What is it about video games that motivates kids to try again and again even when they fail?

Mark Rober, former NASA and Apple engineer and current Science YouTuber, ran an experiment to try to answer this question.

He had 50,000 participants attempt to solve a computer programming puzzle. He assigned two different versions of the challenge:

In one version, if participants weren’t successful, they got a message that said: “That didn’t work. Please try again.” They did not lose points for failing.

In the other version, if participants weren’t successful, they got a message that said: “That didn’t work. You lost 5 points. You now have 195 points. Please try again.”

For those who lost points for failed attempts, their success rate in completing the puzzle was around 52%.

For those who did not lose points for failed attempts, their success rate was 68%. Participants in this group had nearly 2.5 times more attempts to solve the puzzle. On average, they learned more from trial and error and got better results.

My takeaway from Rober’s experiment is that when mistakes are not penalized, people are more likely to keep trying. And if they keep trying, they have more chances of eventually succeeding.

This sounds straightforward, yet in school we don’t operate this way.

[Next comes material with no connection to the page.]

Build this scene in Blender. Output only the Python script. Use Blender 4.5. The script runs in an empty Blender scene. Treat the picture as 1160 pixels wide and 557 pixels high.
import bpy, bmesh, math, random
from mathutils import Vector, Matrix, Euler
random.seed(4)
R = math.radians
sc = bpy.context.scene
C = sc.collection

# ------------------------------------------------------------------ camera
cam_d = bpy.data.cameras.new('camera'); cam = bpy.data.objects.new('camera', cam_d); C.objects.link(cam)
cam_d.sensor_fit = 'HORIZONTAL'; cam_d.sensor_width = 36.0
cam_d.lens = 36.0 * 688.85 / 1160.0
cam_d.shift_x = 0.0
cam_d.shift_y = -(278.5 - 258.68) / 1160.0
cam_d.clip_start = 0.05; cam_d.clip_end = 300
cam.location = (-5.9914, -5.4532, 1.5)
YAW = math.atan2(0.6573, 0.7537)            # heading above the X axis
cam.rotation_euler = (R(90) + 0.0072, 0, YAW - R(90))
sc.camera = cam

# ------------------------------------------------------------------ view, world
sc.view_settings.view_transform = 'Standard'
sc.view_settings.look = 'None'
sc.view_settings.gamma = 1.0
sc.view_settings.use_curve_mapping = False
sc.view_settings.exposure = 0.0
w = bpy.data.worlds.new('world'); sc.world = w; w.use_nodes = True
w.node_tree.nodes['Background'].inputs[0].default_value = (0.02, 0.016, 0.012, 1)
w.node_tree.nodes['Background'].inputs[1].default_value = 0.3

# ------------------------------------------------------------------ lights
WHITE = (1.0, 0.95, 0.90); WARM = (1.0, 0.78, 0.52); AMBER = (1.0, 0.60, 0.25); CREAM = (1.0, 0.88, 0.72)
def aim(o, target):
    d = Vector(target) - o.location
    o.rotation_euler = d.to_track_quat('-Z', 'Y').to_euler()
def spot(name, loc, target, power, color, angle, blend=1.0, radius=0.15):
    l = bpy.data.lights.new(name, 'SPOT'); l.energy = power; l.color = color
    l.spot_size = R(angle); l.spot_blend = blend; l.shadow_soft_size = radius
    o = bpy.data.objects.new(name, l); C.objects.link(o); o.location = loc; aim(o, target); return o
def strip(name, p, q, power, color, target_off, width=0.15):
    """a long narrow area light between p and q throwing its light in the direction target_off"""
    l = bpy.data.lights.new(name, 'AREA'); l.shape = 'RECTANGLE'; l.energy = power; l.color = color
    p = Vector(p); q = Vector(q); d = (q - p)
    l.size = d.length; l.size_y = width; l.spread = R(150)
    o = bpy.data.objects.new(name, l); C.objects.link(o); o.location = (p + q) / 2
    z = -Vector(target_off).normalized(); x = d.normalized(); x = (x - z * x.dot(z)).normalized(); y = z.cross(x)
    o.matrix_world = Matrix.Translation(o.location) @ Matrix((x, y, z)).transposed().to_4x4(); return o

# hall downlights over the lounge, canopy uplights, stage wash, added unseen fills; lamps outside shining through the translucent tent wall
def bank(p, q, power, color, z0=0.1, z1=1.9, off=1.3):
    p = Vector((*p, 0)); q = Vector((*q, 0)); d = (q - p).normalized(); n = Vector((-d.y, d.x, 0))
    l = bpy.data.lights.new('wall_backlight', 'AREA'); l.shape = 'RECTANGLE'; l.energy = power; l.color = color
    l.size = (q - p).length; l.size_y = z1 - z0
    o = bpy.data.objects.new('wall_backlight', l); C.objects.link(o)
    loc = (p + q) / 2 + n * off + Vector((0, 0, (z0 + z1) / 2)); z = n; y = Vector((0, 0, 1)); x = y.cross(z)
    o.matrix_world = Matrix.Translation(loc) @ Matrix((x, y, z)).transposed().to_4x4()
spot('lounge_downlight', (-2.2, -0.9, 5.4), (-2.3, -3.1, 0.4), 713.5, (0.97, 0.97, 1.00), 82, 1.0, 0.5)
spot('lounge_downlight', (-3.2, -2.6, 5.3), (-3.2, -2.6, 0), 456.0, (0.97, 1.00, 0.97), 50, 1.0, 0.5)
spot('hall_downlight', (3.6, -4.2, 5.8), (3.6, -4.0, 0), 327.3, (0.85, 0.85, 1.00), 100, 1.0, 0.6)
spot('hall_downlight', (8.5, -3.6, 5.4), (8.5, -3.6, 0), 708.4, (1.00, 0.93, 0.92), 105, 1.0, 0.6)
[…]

Kids in school are taught that if they try and fail, they will get penalized with a bad grade that will go on their permanent record.

What if we reframed the learning process in such a way that kids did not concern themselves with failure? How much more could they learn? How much more successful could they be?

Mark Rober calls this The Super Mario Effect: focusing on the princess (the end goal) and not the pits (mistakes and failures), to stick with a task and to learn more.

​In Super Mario video games, what matters is getting to the finish line and beating the game, regardless of how many tries it takes. Mistakes are seen as part of the learning process. Kids know that every time they fail, they gain insight into what they need to do next. Through trial and error, kids get really good and learn a ton in a very short amount of time.

When we frame learning challenges using the Super Mario Effect, kids actually want to engage. It feels natural to ignore the failures and want to get up and try again.​

I am a fan of gamifying the learning process: Instead of making grades the focus, let’s push kids to focus on the cool end goal, regardless of how many tries it takes them to get there.

Gamification will be key to transform childhood education. We need to get kids excited and curious about their own end goals, focusing less on short-term marks or grades. We need to normalize making mistakes and learning from them. Most of the people, products, and ideas we admire today failed painfully on their way to success.